Have you lived in a tree? It was ATi who bounced back and hit NV hard with lower price points, that is 1000x more important to a consumer than a dying technology (in terms of gaming for OpenGL) or a technology well in its infancy utilised by all singing and all dancing tech demoes. This "innovation" is nothing short of marketing blurb, I just saw a mailshot from Nvidia and you can see how people fall for it all.

This is not the 1990s, DirectX has been the way forward for gaming for sometime.
 
Quote of the year?

Have you lived in a tree? It was ATi who bounced back and hit NV hard with lower price points, that is 1000x more important to a consumer than a dying technology (in terms of gaming for OpenGL) or a technology well in its infancy utilised by all singing and all dancing tech demoes. This "innovation" is nothing short of marketing blurb, I just saw a mailshot from Nvidia and you can see how people fall for it all.

This is not the 1990s, DirectX has been the way forward for gaming for sometime.

You appear to know next to nothing about game development... which was the point of what I was saying...
 
You appear to know next to nothing about game development... which was the point of what I was saying...

I don't care about game development and neither do the mass majority of consumers.

However the fact is OpenGL in terms of gaming is near extinct regardless of how great it is theoritically. I don't care if OpenGL can do SKJASK_SDISDJ shaders because no game uses it. I don't care if PhysX can show me a tech demo with flags and particles because no major game needs it. I don't care about CUDA or Stream because a tiny amount of people run apps that use them.

Like I said, take a step back and look around :)
 
I don't care about game development and neither do the mass majority of consumers.

However the fact is OpenGL in terms of gaming is near extinct regardless of how great it is theoritically. I don't care if OpenGL can do SKJASK_SDISDJ shaders because no game uses it. I don't care if PhysX can show me a tech demo with flags and particles because no major game needs it. I don't care about CUDA or Stream because a tiny amount of people run apps that use them.

Like I said, take a step back and look around :)

now that is a quote of the year :| if game development just stagnated we wouldn't have many interesting games...

As I can see things from both a consumer and game developer point of view I think I'm enough of a step back to see a fairly big picture... if you think no major game needs hardware accelerated physics you really really don't know what your talking about...
 
now that is a quote of the year :| if game development just stagnated we wouldn't have many interesting games...

As I can see things from both a consumer and game developer point of view I think I'm enough of a step back to see a fairly big picture... if you think no major game needs hardware accelerated physics you really really don't know what your talking about...

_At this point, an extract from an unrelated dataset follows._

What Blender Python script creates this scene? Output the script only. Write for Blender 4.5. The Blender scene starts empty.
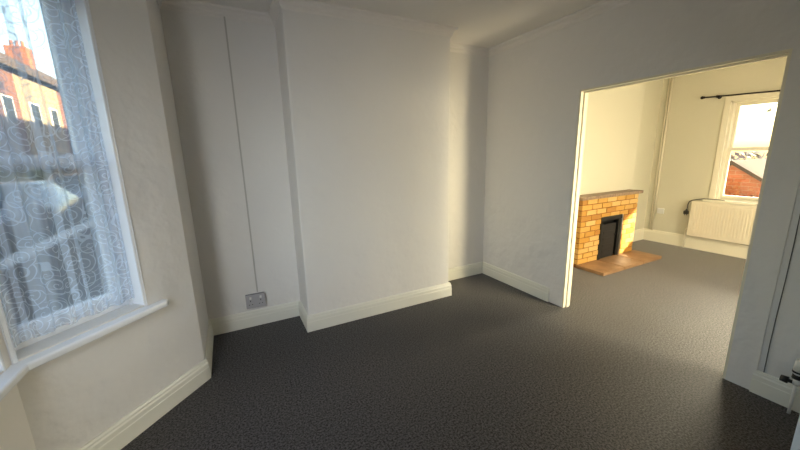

Game development hasn't stagnated, OpenGL has... :confused: No game does HW physics currently, apart from what, UT3? Mirror's Edge? They're massive games :rolleyes:

You're basing on what might be in the future, you're constantly neglecting the fact that A) OpenGL as great or amazing it is in theory is more or less a dodo in the world of gaming B) PhysX, hardware physics etc is in theory sounds great but in reality is not being utilised and at the moment it's just about hedging on whcih tech is going to be the industry standard.

By the time any physics becomes standard, we'll be on a different generation of GPUs.
 
Rroff all you ever seem to do is try to convince everybody how backwards and inefficiant ATi hardware is. oooooh the superscaler arch. is trash.......


is it? they have cards that are just as fast, just as efficiant, just as cool-running and just as cheap (at the VERY least) as nvidia, so what exactly isnt efficiant about it all? They make a great deal more profit on their gpu'd as well, it seems...

Thinking about it, ive not seen you say anything positive about ATi. I'm not really sure who you're trying to kid with that comment on ATi holding back the market - nvidia are notorious for doing just that.
 
OGL offers little extra compared to DX10.

The OGL consortium know they took far too long to get this standard out, and as a result it's behind the curve.

Plus M$ can just give developers large wads of cash to stay with DX10.
 
confusingly it lists ARB_geometry_shader4 under OGL 3.0 - I was always of the impression this was written against 2.